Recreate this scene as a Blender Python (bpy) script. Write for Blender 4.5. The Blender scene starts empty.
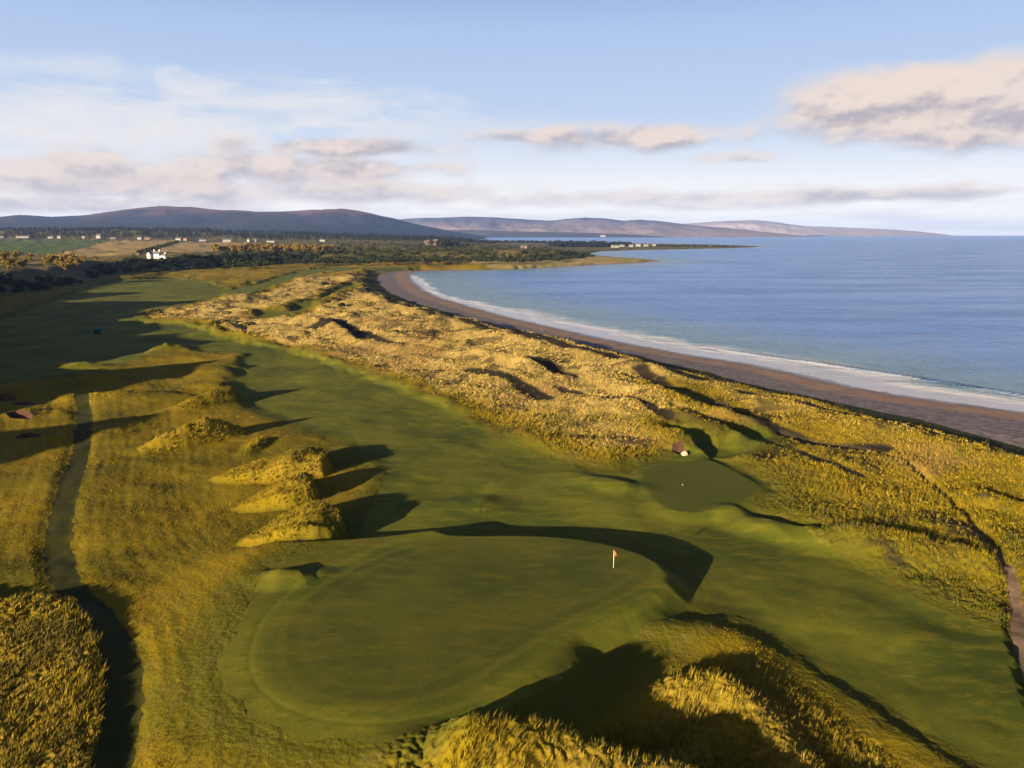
import bpy, bmesh, math, random
import numpy as np
from mathutils import Vector, Matrix
rng = np.random.default_rng(7); random.seed(7)
SC = bpy.context.scene; COL = SC.collection
R = math.radians

# ------------------------------------------------------------------ camera model
HC = 42.0; F = 780.0; CX, CY = 512.0, 384.0; PITCH = math.atan(150 / F)
CP, SP = math.cos(PITCH), math.sin(PITCH)
SEA = -4.5
def at(px, py, z=0.0):
    xr = (np.asarray(px, float) - CX) / F; yu = -(np.asarray(py, float) - CY) / F
    dy = CP + SP * yu; dz = -SP + CP * yu
    t = (z - HC) / dz
    return xr * t, dy * t
def P(lst, z=0.0):
    """pixel outline -> ground outline"""
    out = []
    for p in lst:
        zz = p[2] if len(p) > 2 else z
        x, y = at(p[0], p[1], zz); out.append((float(x), float(y)))
    return np.array(out)

SUN_EL = R(11.0)
SUN_H = np.array([0.62, 0.785]); SUN_H /= np.linalg.norm(SUN_H)      # where shadows point, on the ground

# ------------------------------------------------------------------ noise
def _h(ix, iy, s):
    n = (ix.astype(np.int64) * 374761393 + iy.astype(np.int64) * 668265263 + s * 1442695041) & 0xFFFFFFFF
    n = ((n ^ (n >> 13)) * 1274126177) & 0xFFFFFFFF
    n = (n ^ (n >> 16)) & 0xFFFF
    return n.astype(np.float32) / 32767.5 - 1.0
def vnoise(x, y, s=0):
    ix = np.floor(x); iy = np.floor(y); fx = (x - ix).astype(np.float32); fy = (y - iy).astype(np.float32)
    ix = ix.astype(np.int64); iy = iy.astype(np.int64)
    ux = fx * fx * fx * (fx * (fx * 6 - 15) + 10); uy = fy * fy * fy * (fy * (fy * 6 - 15) + 10)
    a = _h(ix, iy, s); b = _h(ix + 1, iy, s); c = _h(ix, iy + 1, s); d = _h(ix + 1, iy + 1, s)
    return (a + (b - a) * ux) * (1 - uy) + (c + (d - c) * ux) * uy
def fbm(x, y, s=0, o=4, g=0.5):
    r = 0; a = 1.0; t = 0
    c, sn = math.cos(0.6), math.sin(0.6)
    for i in range(o):
        r = r + a * vnoise(x, y, s + i * 17); t += a; a *= g
        x, y = (c * x - sn * y) * 2.03 + 13.1, (sn * x + c * y) * 2.03 + 7.7
    return r / t
def sstep(a, b, x):
    t = np.clip((x - a) / (b - a), 0, 1); return t * t * (3 - 2 * t)

# ------------------------------------------------------------------ 2-d shape fields
def sdf(poly, X, Y, m=40.0):
    """signed distance, positive inside, clipped to +-m"""
    out = np.full(X.shape, -m, np.float32)
    lo = poly.min(0) - m; hi = poly.max(0) + m
    k = np.nonzero((X > lo[0]) & (X < hi[0]) & (Y > lo[1]) & (Y < hi[1]))[0]
    if not len(k): return out
    x = X[k]; y = Y[k]
    d2 = np.full(x.shape, float(m * m)); ins = np.zeros(x.shape, bool)
    n = len(poly)
    for i in range(n):
        ax, ay = poly[i]; bx, by = poly[(i + 1) % n]
        ex, ey = bx - ax, by - ay; L = ex * ex + ey * ey + 1e-12
        t = np.clip(((x - ax) * ex + (y - ay) * ey) / L, 0, 1)
        np.minimum(d2, (x - ax - t * ex) ** 2 + (y - ay - t * ey) ** 2, out=d2)
        if ay != by:
            c = ((ay > y) != (by > y)) & (x < ex * (y - ay) / (by - ay) + ax)
            ins ^= c
    d = np.sqrt(d2)
    out[k] = np.where(ins, d, -d)
    return out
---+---
__Instructions to follow__:
Without the pictures, return the listing above from its first line through the line that has "t = np.clip((x".

__Result below__:
Recreate this scene as a Blender Python (bpy) script. Write for Blender 4.5. The Blender scene starts empty.
import bpy, bmesh, math, random
import numpy as np
from mathutils import Vector, Matrix
rng = np.random.default_rng(7); random.seed(7)
SC = bpy.context.scene; COL = SC.collection
R = math.radians

# ------------------------------------------------------------------ camera model
HC = 42.0; F = 780.0; CX, CY = 512.0, 384.0; PITCH = math.atan(150 / F)
CP, SP = math.cos(PITCH), math.sin(PITCH)
SEA = -4.5
def at(px, py, z=0.0):
    xr = (np.asarray(px, float) - CX) / F; yu = -(np.asarray(py, float) - CY) / F
    dy = CP + SP * yu; dz = -SP + CP * yu
    t = (z - HC) / dz
    return xr * t, dy * t
def P(lst, z=0.0):
    """pixel outline -> ground outline"""
    out = []
    for p in lst:
        zz = p[2] if len(p) > 2 else z
        x, y = at(p[0], p[1], zz); out.append((float(x), float(y)))
    return np.array(out)

SUN_EL = R(11.0)
SUN_H = np.array([0.62, 0.785]); SUN_H /= np.linalg.norm(SUN_H)      # where shadows point, on the ground

# ------------------------------------------------------------------ noise
def _h(ix, iy, s):
    n = (ix.astype(np.int64) * 374761393 + iy.astype(np.int64) * 668265263 + s * 1442695041) & 0xFFFFFFFF
    n = ((n ^ (n >> 13)) * 1274126177) & 0xFFFFFFFF
    n = (n ^ (n >> 16)) & 0xFFFF
    return n.astype(np.float32) / 32767.5 - 1.0
def vnoise(x, y, s=0):
    ix = np.floor(x); iy = np.floor(y); fx = (x - ix).astype(np.float32); fy = (y - iy).astype(np.float32)
    ix = ix.astype(np.int64); iy = iy.astype(np.int64)
    ux = fx * fx * fx * (fx * (fx * 6 - 15) + 10); uy = fy * fy * fy * (fy * (fy * 6 - 15) + 10)
    a = _h(ix, iy, s); b = _h(ix + 1, iy, s); c = _h(ix, iy + 1, s); d = _h(ix + 1, iy + 1, s)
    return (a + (b - a) * ux) * (1 - uy) + (c + (d - c) * ux) * uy
def fbm(x, y, s=0, o=4, g=0.5):
    r = 0; a = 1.0; t = 0
    c, sn = math.cos(0.6), math.sin(0.6)
    for i in range(o):
        r = r + a * vnoise(x, y, s + i * 17); t += a; a *= g
        x, y = (c * x - sn * y) * 2.03 + 13.1, (sn * x + c * y) * 2.03 + 7.7
    return r / t
def sstep(a, b, x):
    t = np.clip((x - a) / (b - a), 0, 1); return t * t * (3 - 2 * t)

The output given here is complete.